While the overall use of social media has risen year-over-year to 53 percent from 44 percent among small businesses (with 1 to 99 employees) and grown to 63 percent from 52 percent among midsize businesses (100 to 999 employees), the gap is widening between small and midsize businesses that are using social media in an informal, ad hoc manner and those taking a more planned, strategic approach, according to the SMB Group’s latest report, “2012 Small and Medium Social Business Study,” developed in partnership with CRM Essentials.
The study also found 35 percent of small and midsize businesses (SMBs) using social media in 2012 indicated that they have used social media to displace or use in addition to other tools, including direct mail, newspapers/business trade journals/magazines, yellow pages and email marketing. According to the survey, the top reasons that drive SMBs to adopt social media continue to center on sales and marketing goals. However, SMBs taking a more ad hoc approach to social media deployment are more skeptical about the results than are midmarket companies that use social media strategically. The survey found SMBs that use social media as part of a planned corporate approach are 1.5 to 2 times more likely to anticipate revenue growth than ad hoc users.

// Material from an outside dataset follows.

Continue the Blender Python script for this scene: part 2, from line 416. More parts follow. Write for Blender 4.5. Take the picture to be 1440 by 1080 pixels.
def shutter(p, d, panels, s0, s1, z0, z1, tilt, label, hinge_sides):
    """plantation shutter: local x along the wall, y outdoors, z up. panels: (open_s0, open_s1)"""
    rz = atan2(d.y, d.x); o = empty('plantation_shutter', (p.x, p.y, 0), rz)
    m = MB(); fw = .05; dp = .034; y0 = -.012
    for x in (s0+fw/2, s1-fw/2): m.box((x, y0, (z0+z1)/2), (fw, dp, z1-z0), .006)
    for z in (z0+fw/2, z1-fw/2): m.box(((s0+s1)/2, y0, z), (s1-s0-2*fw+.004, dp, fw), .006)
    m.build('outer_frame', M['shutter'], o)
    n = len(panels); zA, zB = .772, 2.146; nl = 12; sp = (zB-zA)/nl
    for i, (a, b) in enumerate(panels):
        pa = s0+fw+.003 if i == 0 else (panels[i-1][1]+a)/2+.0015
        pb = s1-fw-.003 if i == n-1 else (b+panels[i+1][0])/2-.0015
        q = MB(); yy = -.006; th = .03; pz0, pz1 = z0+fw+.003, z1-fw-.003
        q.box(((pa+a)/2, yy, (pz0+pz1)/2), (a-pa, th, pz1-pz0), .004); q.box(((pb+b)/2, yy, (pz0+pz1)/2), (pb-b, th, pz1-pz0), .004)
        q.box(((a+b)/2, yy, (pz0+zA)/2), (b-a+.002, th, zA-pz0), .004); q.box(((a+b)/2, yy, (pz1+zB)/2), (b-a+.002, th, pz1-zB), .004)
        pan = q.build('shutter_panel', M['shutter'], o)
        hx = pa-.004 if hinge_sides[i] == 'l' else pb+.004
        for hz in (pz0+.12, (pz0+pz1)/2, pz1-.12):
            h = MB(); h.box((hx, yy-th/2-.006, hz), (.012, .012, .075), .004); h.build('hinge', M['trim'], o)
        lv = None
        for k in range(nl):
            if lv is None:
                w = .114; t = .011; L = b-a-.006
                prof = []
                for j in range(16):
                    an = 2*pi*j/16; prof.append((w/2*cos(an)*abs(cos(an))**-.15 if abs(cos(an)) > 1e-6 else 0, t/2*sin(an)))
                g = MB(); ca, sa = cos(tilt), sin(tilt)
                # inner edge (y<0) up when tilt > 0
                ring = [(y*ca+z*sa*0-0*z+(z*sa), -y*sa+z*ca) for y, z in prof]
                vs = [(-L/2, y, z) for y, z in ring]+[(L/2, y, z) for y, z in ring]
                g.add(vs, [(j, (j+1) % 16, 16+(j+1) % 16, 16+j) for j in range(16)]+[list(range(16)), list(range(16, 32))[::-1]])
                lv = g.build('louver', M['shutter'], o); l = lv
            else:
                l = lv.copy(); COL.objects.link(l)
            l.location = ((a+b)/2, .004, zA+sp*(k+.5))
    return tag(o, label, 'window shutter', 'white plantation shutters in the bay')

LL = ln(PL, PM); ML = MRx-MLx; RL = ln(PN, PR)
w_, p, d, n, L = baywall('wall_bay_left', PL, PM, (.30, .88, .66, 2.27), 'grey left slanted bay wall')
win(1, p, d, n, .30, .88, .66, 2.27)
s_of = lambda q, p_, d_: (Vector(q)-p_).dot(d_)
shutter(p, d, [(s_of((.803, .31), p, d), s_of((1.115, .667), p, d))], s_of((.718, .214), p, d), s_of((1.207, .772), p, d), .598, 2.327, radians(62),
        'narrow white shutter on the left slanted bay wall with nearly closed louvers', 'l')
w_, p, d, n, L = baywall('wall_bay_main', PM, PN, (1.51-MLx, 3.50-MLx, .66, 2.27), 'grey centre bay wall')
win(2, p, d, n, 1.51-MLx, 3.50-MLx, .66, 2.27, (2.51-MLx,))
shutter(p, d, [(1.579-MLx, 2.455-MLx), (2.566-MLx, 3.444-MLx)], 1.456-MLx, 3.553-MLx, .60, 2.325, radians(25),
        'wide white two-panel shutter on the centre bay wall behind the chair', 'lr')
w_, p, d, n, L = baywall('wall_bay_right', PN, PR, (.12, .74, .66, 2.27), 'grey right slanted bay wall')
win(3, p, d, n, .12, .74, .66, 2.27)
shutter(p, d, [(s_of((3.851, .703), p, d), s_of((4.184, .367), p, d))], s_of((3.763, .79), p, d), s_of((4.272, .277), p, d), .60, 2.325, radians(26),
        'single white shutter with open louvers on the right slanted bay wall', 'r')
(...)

“The needle for SMBs using social media as part of a planned, corporate strategy has barely moved at all,” Sanjeev Aggarwal, SMB Group founder and partner, said in a press statement. “More SMBs are using social media, but they lack the solutions, expertise and guidance to integrate them with other business processes and use them more effectively in their businesses. SMBs need education, guidance and solutions that take time, labor and confusion out of building a structured social media process.”
The report also suggested the role of social media remains limited in the SMB market space, with only a small percentage using social media for non-sales and marketing functions, such as human resources, customer service and product development. Adoption of social media was less influenced by company size or a company’s primary type of customer and more by the age of the decision maker and the type of business and the industry.
Although adoption rates are on the rise, SMBs still face significant obstacles to more strategic implementation of social media, including lack of time, an inability to measure value, difficulty integrating social media with other business activities and a lack of budget. The report also noted that while SMB adoption of social media continues apace, median spending for both small and midsize companies has remained the same as in 2011.